DIRECTIONS FOR THIS TASK
Retype, exactly as they stand, the lines from the start of the data to the line that contains "COL = sc.collection", both ends included. Leave the pictures out.

________________________

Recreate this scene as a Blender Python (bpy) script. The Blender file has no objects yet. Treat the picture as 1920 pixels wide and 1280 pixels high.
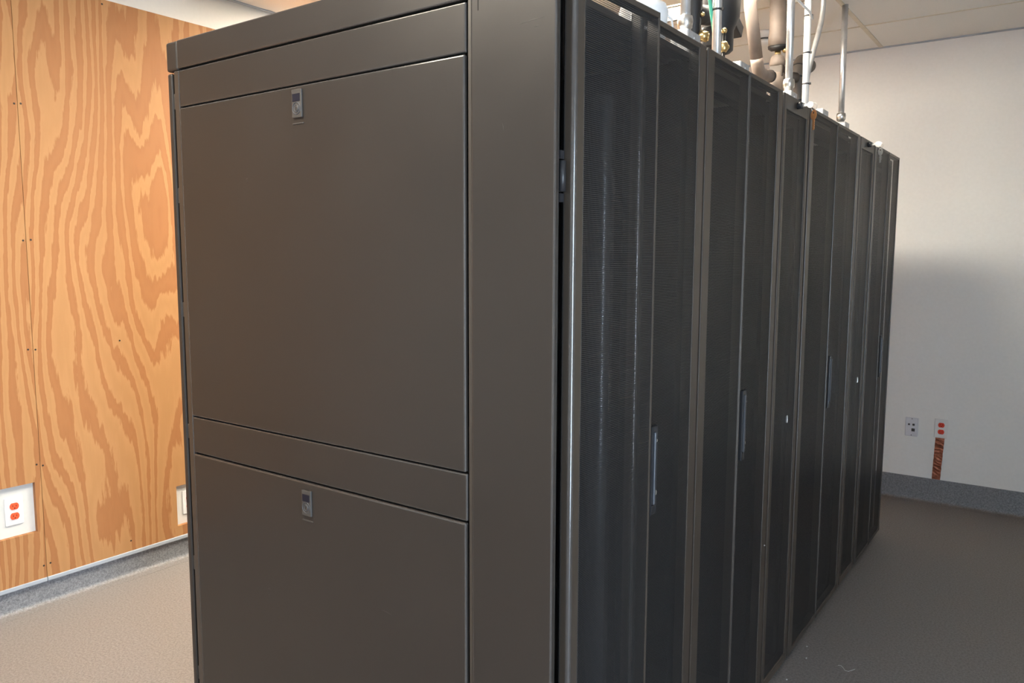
import bpy, bmesh, math, random
from mathutils import Vector, Matrix
random.seed(7)
sc = bpy.context.scene
COL = sc.collection

# ------------------------------------------------------------------ camera
cam_d = bpy.data.cameras.new('camera'); cam = bpy.data.objects.new('camera', cam_d); COL.objects.link(cam)
_rt = Vector((0.81273856, 0.5826199, 0.00317647)); _up = Vector((-0.06527122, 0.08563119, 0.99418659)); _fw = Vector((-0.57896088, 0.8082211, -0.10762408))
_m = Matrix((_rt, _up, -_fw)).transposed().to_4x4(); _m.translation = Vector((0.74779, -1.17273, 1.46246))
cam.matrix_world = _m
cam_d.sensor_width = 36.0; cam_d.lens = 1462.58 / 1920.0 * 36.0; cam_d.clip_start = 0.02; cam_d.clip_end = 60
sc.camera = cam
# ------------------------------------------------------------------ world, exposure
world = bpy.data.worlds.new('world'); sc.world = world; world.use_nodes = True
bgn = world.node_tree.nodes['Background']; bgn.inputs[0].default_value = (0.66, 0.82, 1.0, 1); bgn.inputs[1].default_value = 52.0
sc.view_settings.view_transform = 'Standard'; sc.view_settings.look = 'None'; sc.view_settings.gamma = 1.0
sc.view_settings.use_curve_mapping = False; sc.view_settings.exposure = 0.0
LAMP_END = 36.0        # radiance of the fixture in front of the end panels
LAMP_FRONT = 18.0      # radiance of the fixture above the nearest rack
LAMP_AISLE = 58.0      # radiance of the two fixtures farther along, raised to brighten the back wall
# daylight comes in through the glazed entrance in the right wall: the portal only guides the sampling of the sky
pd = bpy.data.lights.new('entrance_portal', 'AREA'); pd.shape = 'RECTANGLE'; pd.size = 0.7; pd.size_y = 2.05; pd.cycles.is_portal = True
po = bpy.data.objects.new('entrance_portal', pd); COL.objects.link(po); po.location = (2.34, -1.45, 1.03); po.rotation_euler = (math.pi/2, 0, math.pi/2)

# ------------------------------------------------------------------ materials
MATS = {}
def lin(c):
    return tuple((x/12.92 if x <= 0.04045 else ((x+0.055)/1.055)**2.4) for x in [v/255.0 for v in c])
class NT:
    def __init__(s, name):
        s.m = bpy.data.materials.new(name); s.m.use_nodes = True; s.t = s.m.node_tree; s.b = s.t.nodes['Principled BSDF']; s.out = s.t.nodes['Material Output']
        MATS[name] = s.m
    def n(s, typ, **kw):
        nd = s.t.nodes.new(typ)
        for k, v in kw.items(): setattr(nd, k, v)
        return nd
    def l(s, a, b): s.t.links.new(a, b)
    def val(s, sock, v):
        if isinstance(v, (int, float)): sock.default_value = v
        else: s.l(v, sock)
    def math(s, op, a, b=0.0, c=None):
        nd = s.n('ShaderNodeMath', operation=op); s.val(nd.inputs[0], a); s.val(nd.inputs[1], b)
        if c is not None: s.val(nd.inputs[2], c)
        return nd.outputs[0]
    def coords(s, scale=(1, 1, 1), loc=(0, 0, 0)):
        tc = s.n('ShaderNodeTexCoord'); mp = s.n('ShaderNodeMapping'); mp.inputs['Scale'].default_value = scale; mp.inputs['Location'].default_value = loc
        s.l(tc.outputs['Object'], mp.inputs['Vector']); return mp.outputs[0]
    def noise(s, vec, scale, detail=2, rough=0.5, dist=0.0):
        nd = s.n('ShaderNodeTexNoise'); s.l(vec, nd.inputs['Vector']); nd.inputs['Scale'].default_value = scale; nd.inputs['Detail'].default_value = detail
        nd.inputs['Roughness'].default_value = rough; nd.inputs['Distortion'].default_value = dist; return nd.outputs[0]
    def ramp(s, fac, stops, interp='LINEAR'):
        nd = s.n('ShaderNodeValToRGB'); nd.color_ramp.interpolation = interp; e = nd.color_ramp.elements
        while len(e) < len(stops): e.new(0.5)
        for i, (p, c) in enumerate(stops): e[i].position = p; e[i].color = (*c, 1) if len(c) == 3 else c
        s.l(fac, nd.inputs[0]); return nd.outputs[0]
    def mix(s, fac, a, b):
        nd = s.n('ShaderNodeMix', data_type='RGBA'); s.val(nd.inputs[0], fac)
        for sock, v in ((nd.inputs[6], a), (nd.inputs[7], b)):
            if isinstance(v, tuple): sock.default_value = (*v, 1)
            else: s.l(v, sock)
        return nd.outputs[2]
    def bump(s, h, strength=0.1, dist=0.001):
        nd = s.n('ShaderNodeBump'); nd.inputs['Strength'].default_value = strength; nd.inputs['Distance'].default_value = dist
        s.l(h, nd.inputs['Height']); s.l(nd.outputs[0], s.b.inputs['Normal'])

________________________

OUTPUT OF THE TASK
Recreate this scene as a Blender Python (bpy) script. The Blender file has no objects yet. Treat the picture as 1920 pixels wide and 1280 pixels high.
import bpy, bmesh, math, random
from mathutils import Vector, Matrix
random.seed(7)
sc = bpy.context.scene
COL = sc.collection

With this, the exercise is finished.